Goal → Retype all material exactly. Pictures stay out of the copy.

>> start Data extract

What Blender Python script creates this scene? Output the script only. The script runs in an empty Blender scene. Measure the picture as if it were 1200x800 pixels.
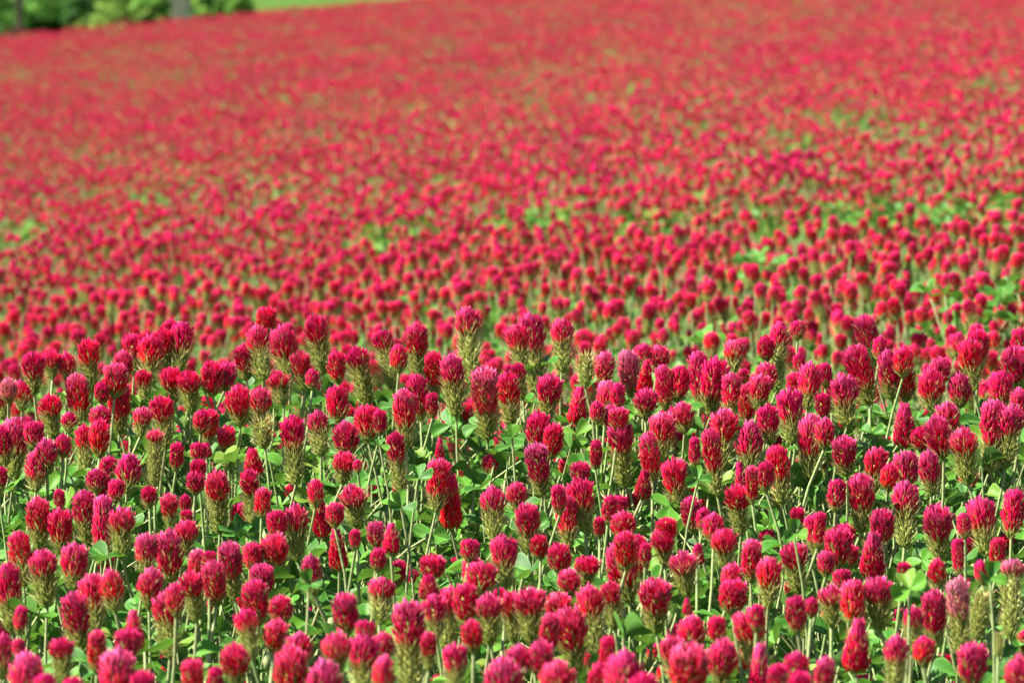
import bpy, math, random
import numpy as np
from mathutils import Vector, Quaternion, Matrix

# ------------------------------------------------------------------ camera, light, exposure
scene = bpy.context.scene
F = 5000.0                 # focal length in photo pixels (1200 px wide photo)
PITCH = 0.10               # camera looks down by this angle (rad)
CAM = Vector((0.0, 0.0, 1.0))
SUN_AZ, SUN_EL = math.radians(-101), math.radians(47)   # azimuth from +Y (view), negative = left
EXPOSURE = 2.2

cd = bpy.data.cameras.new('camera')
cam = bpy.data.objects.new('camera', cd)
scene.collection.objects.link(cam)
cam.location = CAM
cam.rotation_euler = (math.pi/2 - PITCH, 0, 0)
cd.sensor_width = 36.0
cd.lens = F/1200*36.0
cd.clip_start, cd.clip_end = 0.05, 3000
cd.dof.use_dof = True
cd.dof.focus_distance = 4.2
cd.dof.aperture_fstop = 14.5
cd.dof.aperture_blades = 9
scene.camera = cam

sun_dir = Vector((math.sin(SUN_AZ)*math.cos(SUN_EL), math.cos(SUN_AZ)*math.cos(SUN_EL), math.sin(SUN_EL)))
w = bpy.data.worlds.new('World'); scene.world = w; w.use_nodes = True
nt = w.node_tree; nt.nodes.clear()
sky = nt.nodes.new('ShaderNodeTexSky'); sky.sky_type = 'NISHITA'; sky.sun_disc = False
sky.sun_elevation = SUN_EL; sky.sun_rotation = SUN_AZ
bg = nt.nodes.new('ShaderNodeBackground'); bg.inputs['Strength'].default_value = 0.05
wo = nt.nodes.new('ShaderNodeOutputWorld')
nt.links.new(sky.outputs[0], bg.inputs[0]); nt.links.new(bg.outputs[0], wo.inputs[0])

sl = bpy.data.lights.new('sun', 'SUN'); sl.energy = 5.0; sl.angle = math.radians(0.5); sl.color = (1.0, 0.95, 0.87)
so = bpy.data.objects.new('sun', sl); scene.collection.objects.link(so)
so.rotation_euler = sun_dir.to_track_quat('Z', 'Y').to_euler()
so.location = sun_dir*50

scene.view_settings.view_transform = 'Standard'
scene.view_settings.look = 'None'
scene.view_settings.gamma = 1.0
scene.view_settings.use_curve_mapping = False
scene.view_settings.exposure = EXPOSURE
scene.cycles.max_bounces = 4; scene.cycles.diffuse_bounces = 2; scene.cycles.transmission_bounces = 3; scene.cycles.glossy_bounces = 1

rng = np.random.default_rng(7)
R = random.Random(11)
COL = scene.collection

# ------------------------------------------------------------------ helpers
def link(o, parent=None):
    COL.objects.link(o)
    if parent is not None: o.parent = parent
    return o
def tag(o, label=None, cat=None, group=None, kind=None):
    if label: o['label'] = label
    if cat: o['category'] = cat
    if group: o['group'] = group
    if kind: o['kind'] = kind
    return o
class MB:
    """collects faces with a material index and two point attributes (a, b)"""
    def __init__(s): s.v=[]; s.f=[]; s.m=[]; s.a=[]; s.b=[]
    def add(s, verts, faces, mi=0, a=None, b=None):
        o=len(s.v); n=len(verts)
        s.v.extend([tuple(p) for p in verts]); s.f.extend([tuple(i+o for i in q) for q in faces]); s.m.extend([mi]*len(faces))
        s.a.extend(a if a is not None else [0.0]*n); s.b.extend(b if b is not None else [0.0]*n)
    def merge(s, o, M=None, mi=0):
        off=len(s.v)
        vs = o.v if M is None else [tuple(M @ Vector(p)) for p in o.v]
        s.v.extend(vs); s.f.extend([tuple(i+off for i in q) for q in o.f]); s.m.extend([mi+k for k in o.m]); s.a.extend(o.a); s.b.extend(o.b)
    def mesh(s, name, mats, smooth=True):
        me=bpy.data.meshes.new(name); me.from_pydata(s.v,[],s.f)
        for m in mats: me.materials.append(m)
        me.polygons.foreach_set('material_index', s.m)
        me.polygons.foreach_set('use_smooth',[smooth]*len(s.f))
        for nm,d in (('ta',s.a),('tb',s.b)):
            at=me.attributes.new(nm,'FLOAT','POINT'); at.data.foreach_set('value',np.array(d,dtype=np.float32))
        me.update(); return me

# ------------------------------------------------------------------ materials
def newmat(name):
    m=bpy.data.materials.new(name); m.use_nodes=True; m.node_tree.nodes.clear()
    return m, m.node_tree
def N(t, typ, **kw):
    n=t.nodes.new(typ)
    for k,v in kw.items(): setattr(n,k,v)
    return n
def attr(t,name):
    n=N(t,'ShaderNodeAttribute'); n.attribute_name=name; return n.outputs['Fac']
def ramp(t, fac, stops):
    r=N(t,'ShaderNodeValToRGB'); e=r.color_ramp.elements
    while len(e)<len(stops): e.new(0.5)
    for i,(p,c) in enumerate(stops): e[i].position=p; e[i].color=(*c,1)
    t.links.new(fac,r.inputs[0]); return r.outputs[0]
def mix(t, fac, a, b, mode='MIX'):
    n=N(t,'ShaderNodeMix',data_type='RGBA',blend_type=mode)
    for sock,val in ((n.inputs[0],fac),(n.inputs[6],a),(n.inputs[7],b)):
        if isinstance(val,(int,float)): sock.default_value=val
        elif isinstance(val,tuple): sock.default_value=(*val,1)
        else: t.links.new(val,sock)
    return n.outputs[2]
def math_(t,op,a,b=None,clamp=False):
    n=N(t,'ShaderNodeMath',operation=op,use_clamp=clamp)
    for s,v in ((n.inputs[0],a),(n.inputs[1],b)):
        if v is None: continue
        if isinstance(v,(int,float)): s.default_value=v
        else: t.links.new(v,s)
    return n.outputs[0]
def leafy(t, color, rough=0.5, trans=0.3, spec=0.4, tcol=None):
    p=N(t,'ShaderNodeBsdfPrincipled'); t.links.new(color,p.inputs['Base Color'])
    p.inputs['Roughness'].default_value=rough; p.inputs['Specular IOR Level'].default_value=spec
    tr=N(t,'ShaderNodeBsdfTranslucent'); t.links.new(tcol if tcol is not None else color,tr.inputs[0])
    mx=N(t,'ShaderNodeMixShader'); mx.inputs[0].default_value=trans
    t.links.new(p.outputs[0],mx.inputs[1]); t.links.new(tr.outputs[0],mx.inputs[2])
    o=N(t,'ShaderNodeOutputMaterial'); t.links.new(mx.outputs[0],o.inputs[0])
    return p
def noise(t, scale, detail=2, coord=None, rough=0.5):
    n=N(t,'ShaderNodeTexNoise'); n.inputs['Scale'].default_value=scale; n.inputs['Detail'].default_value=detail; n.inputs['Roughness'].default_value=rough
    if coord is not None: t.links.new(coord,n.inputs['Vector'])
    return n.outputs[0]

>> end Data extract

Finished exercise →
What Blender Python script creates this scene? Output the script only. The script runs in an empty Blender scene. Measure the picture as if it were 1200x800 pixels.
import bpy, math, random
import numpy as np
from mathutils import Vector, Quaternion, Matrix

# ------------------------------------------------------------------ camera, light, exposure
scene = bpy.context.scene
F = 5000.0                 # focal length in photo pixels (1200 px wide photo)
PITCH = 0.10               # camera looks down by this angle (rad)
CAM = Vector((0.0, 0.0, 1.0))
SUN_AZ, SUN_EL = math.radians(-101), math.radians(47)   # azimuth from +Y (view), negative = left
EXPOSURE = 2.2

cd = bpy.data.cameras.new('camera')
cam = bpy.data.objects.new('camera', cd)
scene.collection.objects.link(cam)
cam.location = CAM
cam.rotation_euler = (math.pi/2 - PITCH, 0, 0)
cd.sensor_width = 36.0
cd.lens = F/1200*36.0
cd.clip_start, cd.clip_end = 0.05, 3000
cd.dof.use_dof = True
cd.dof.focus_distance = 4.2
cd.dof.aperture_fstop = 14.5
cd.dof.aperture_blades = 9
scene.camera = cam

sun_dir = Vector((math.sin(SUN_AZ)*math.cos(SUN_EL), math.cos(SUN_AZ)*math.cos(SUN_EL), math.sin(SUN_EL)))
w = bpy.data.worlds.new('World'); scene.world = w; w.use_nodes = True
nt = w.node_tree; nt.nodes.clear()
sky = nt.nodes.new('ShaderNodeTexSky'); sky.sky_type = 'NISHITA'; sky.sun_disc = False
sky.sun_elevation = SUN_EL; sky.sun_rotation = SUN_AZ
bg = nt.nodes.new('ShaderNodeBackground'); bg.inputs['Strength'].default_value = 0.05
wo = nt.nodes.new('ShaderNodeOutputWorld')
nt.links.new(sky.outputs[0], bg.inputs[0]); nt.links.new(bg.outputs[0], wo.inputs[0])

sl = bpy.data.lights.new('sun', 'SUN'); sl.energy = 5.0; sl.angle = math.radians(0.5); sl.color = (1.0, 0.95, 0.87)
so = bpy.data.objects.new('sun', sl); scene.collection.objects.link(so)
so.rotation_euler = sun_dir.to_track_quat('Z', 'Y').to_euler()
so.location = sun_dir*50

scene.view_settings.view_transform = 'Standard'
scene.view_settings.look = 'None'
scene.view_settings.gamma = 1.0
scene.view_settings.use_curve_mapping = False
scene.view_settings.exposure = EXPOSURE
scene.cycles.max_bounces = 4; scene.cycles.diffuse_bounces = 2; scene.cycles.transmission_bounces = 3; scene.cycles.glossy_bounces = 1

rng = np.random.default_rng(7)
R = random.Random(11)
COL = scene.collection

# ------------------------------------------------------------------ helpers
def link(o, parent=None):
    COL.objects.link(o)
    if parent is not None: o.parent = parent
    return o
def tag(o, label=None, cat=None, group=None, kind=None):
    if label: o['label'] = label
    if cat: o['category'] = cat
    if group: o['group'] = group
    if kind: o['kind'] = kind
    return o
class MB:
    """collects faces with a material index and two point attributes (a, b)"""
    def __init__(s): s.v=[]; s.f=[]; s.m=[]; s.a=[]; s.b=[]
    def add(s, verts, faces, mi=0, a=None, b=None):
        o=len(s.v); n=len(verts)
        s.v.extend([tuple(p) for p in verts]); s.f.extend([tuple(i+o for i in q) for q in faces]); s.m.extend([mi]*len(faces))
        s.a.extend(a if a is not None else [0.0]*n); s.b.extend(b if b is not None else [0.0]*n)
    def merge(s, o, M=None, mi=0):
        off=len(s.v)
        vs = o.v if M is None else [tuple(M @ Vector(p)) for p in o.v]
        s.v.extend(vs); s.f.extend([tuple(i+off for i in q) for q in o.f]); s.m.extend([mi+k for k in o.m]); s.a.extend(o.a); s.b.extend(o.b)
    def mesh(s, name, mats, smooth=True):
        me=bpy.data.meshes.new(name); me.from_pydata(s.v,[],s.f)
        for m in mats: me.materials.append(m)
        me.polygons.foreach_set('material_index', s.m)
        me.polygons.foreach_set('use_smooth',[smooth]*len(s.f))
        for nm,d in (('ta',s.a),('tb',s.b)):
            at=me.attributes.new(nm,'FLOAT','POINT'); at.data.foreach_set('value',np.array(d,dtype=np.float32))
        me.update(); return me

# ------------------------------------------------------------------ materials
def newmat(name):
    m=bpy.data.materials.new(name); m.use_nodes=True; m.node_tree.nodes.clear()
    return m, m.node_tree
def N(t, typ, **kw):
    n=t.nodes.new(typ)
    for k,v in kw.items(): setattr(n,k,v)
    return n
def attr(t,name):
    n=N(t,'ShaderNodeAttribute'); n.attribute_name=name; return n.outputs['Fac']
def ramp(t, fac, stops):
    r=N(t,'ShaderNodeValToRGB'); e=r.color_ramp.elements
    while len(e)<len(stops): e.new(0.5)
    for i,(p,c) in enumerate(stops): e[i].position=p; e[i].color=(*c,1)
    t.links.new(fac,r.inputs[0]); return r.outputs[0]
def mix(t, fac, a, b, mode='MIX'):
    n=N(t,'ShaderNodeMix',data_type='RGBA',blend_type=mode)
    for sock,val in ((n.inputs[0],fac),(n.inputs[6],a),(n.inputs[7],b)):
        if isinstance(val,(int,float)): sock.default_value=val
        elif isinstance(val,tuple): sock.default_value=(*val,1)
        else: t.links.new(val,sock)
    return n.outputs[2]
def math_(t,op,a,b=None,clamp=False):
    n=N(t,'ShaderNodeMath',operation=op,use_clamp=clamp)
    for s,v in ((n.inputs[0],a),(n.inputs[1],b)):
        if v is None: continue
        if isinstance(v,(int,float)): s.default_value=v
        else: t.links.new(v,s)
    return n.outputs[0]
def leafy(t, color, rough=0.5, trans=0.3, spec=0.4, tcol=None):
    p=N(t,'ShaderNodeBsdfPrincipled'); t.links.new(color,p.inputs['Base Color'])
    p.inputs['Roughness'].default_value=rough; p.inputs['Specular IOR Level'].default_value=spec
    tr=N(t,'ShaderNodeBsdfTranslucent'); t.links.new(tcol if tcol is not None else color,tr.inputs[0])
    mx=N(t,'ShaderNodeMixShader'); mx.inputs[0].default_value=trans
    t.links.new(p.outputs[0],mx.inputs[1]); t.links.new(tr.outputs[0],mx.inputs[2])
    o=N(t,'ShaderNodeOutputMaterial'); t.links.new(mx.outputs[0],o.inputs[0])
    return p
def noise(t, scale, detail=2, coord=None, rough=0.5):
    n=N(t,'ShaderNodeTexNoise'); n.inputs['Scale'].default_value=scale; n.inputs['Detail'].default_value=detail; n.inputs['Roughness'].default_value=rough
    if coord is not None: t.links.new(coord,n.inputs['Vector'])
    return n.outputs[0]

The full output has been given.